The writing in many places is taut, eerie, and evocative, but that in no way atones for requiring someone to live inside Helena's skin. That horror remains, like the memory of being deathly sick.
Sometimes the past obscures the purpose of things; I can imagine sifting through an archeological dig and finding common artifacts which although they are mysterious, no-one knows what they are for, and so they are thrown aside. Spectrum is one of those common ancient artifacts. It's curious, but you have no idea what it's for, and that leaves you with apathy.
To say much about this game is to reveal its central conceit, which is that of an emotional color wheel. You can pick up metaphysical objects and move them around, although where you're supposed to place them is a matter of "guess where you drop things". I know it's only SpeedIF, but this format has seen some pretty good games -- think of You are a Chef!, for instance. Spectrum provides a great premise and goes nowhere with it. The lack of implementation is sorely missed, here. I wish more authors would understand this: if you're creating a different-than-usual world, it needs to be immersive or the player won't get it. The normality of standard responses will suck away attention and he won't be able to reason as though he was bound and circumscribed by your world.
Anyhow, for additional discomfort, the game features profanity and a subtle anti-Christian dig. If you feel like playing "drop objects in random places" or "guess the verb" you might find more of the same -- that was no inducement for me to continue. Caught between boredom and offensive material, I wandered off to find something else to do.
The problem with Snatches is that it lets a good idea get in the way of a good game.

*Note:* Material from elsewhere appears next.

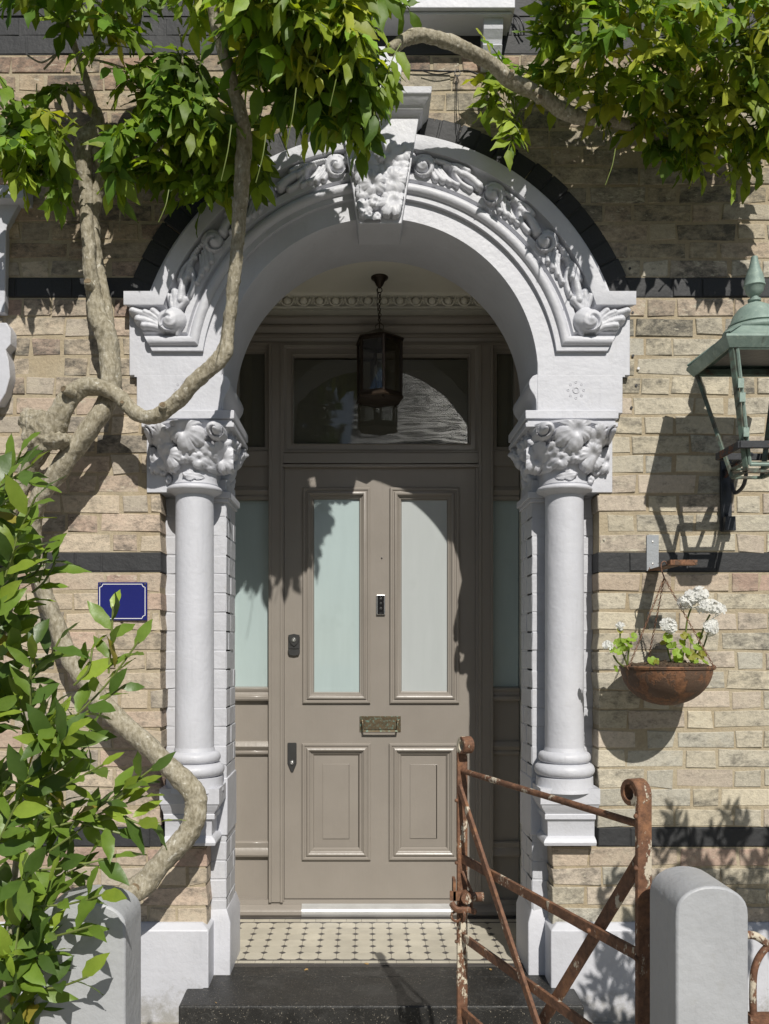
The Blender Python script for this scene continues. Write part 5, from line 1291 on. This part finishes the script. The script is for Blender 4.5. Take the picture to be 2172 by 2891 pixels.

The original approach intrigues, and then frustrates, and then you realize that you're along for the ride. There's no way out, no way off the rails, and the game consists of walking straight into the creature's clutches again and again. I can't say that's terribly satisfying from a playability perspective; the fact that the technique gets tired about the seventh time that you've experienced it doesn't help. (Spoiler - click to show)Really, did I have to be the dog? Talk about overusing a technique!

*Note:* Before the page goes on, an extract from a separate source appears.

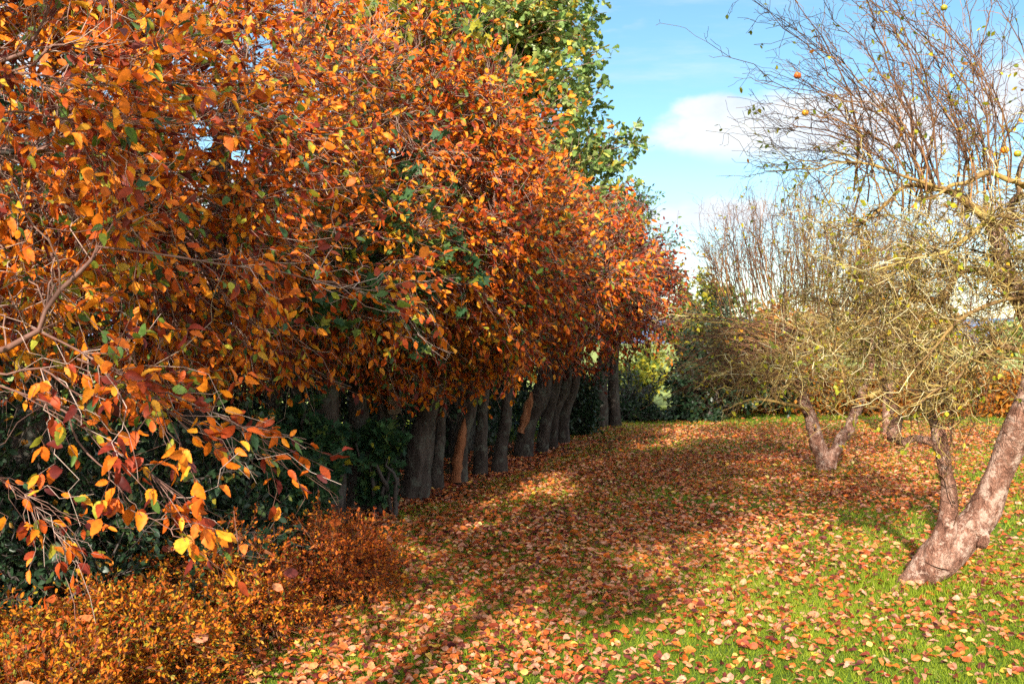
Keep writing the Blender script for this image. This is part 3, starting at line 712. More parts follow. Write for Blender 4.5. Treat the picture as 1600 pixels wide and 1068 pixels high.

Anyway, Snatches gets props for being a horror game and not a Lovecraftian horror game. Its theme and tone remind me of the X-Files. The different characters perceive the world in vastly different ways according to their experiences and physical characteristics, and that's tough to pull off.
The first line is chilling and evocative, which makes what comes after a plunge into the mundane. The lower-cased room names and the minimal room descriptions suggest the feeling of loss, and the character's inability to put together obvious clues suggest his frame of mind. The lack of objects and their responses continue this tone. The room descriptions reveal the story in reverse -- a neat trick. On the whole, this works; it's just a bit too soap-opera-ish.
Is all well that ends well? Depending on how much you've explored, the violently short ending is either ironic or extremely ironic. The author doesn't use this setup to bash men though, so that's a nice surprise. Still, it feels too minimal.
With that aside, the game holds together well, emotionally. It is short because it needs to be short; it could have been long only as farce. The only detractors are a few grammar problems, a little vagueness about what to do next, and the brevity of the ending. The Argument is not revolutionary, but it does capture a moment in time fairly well.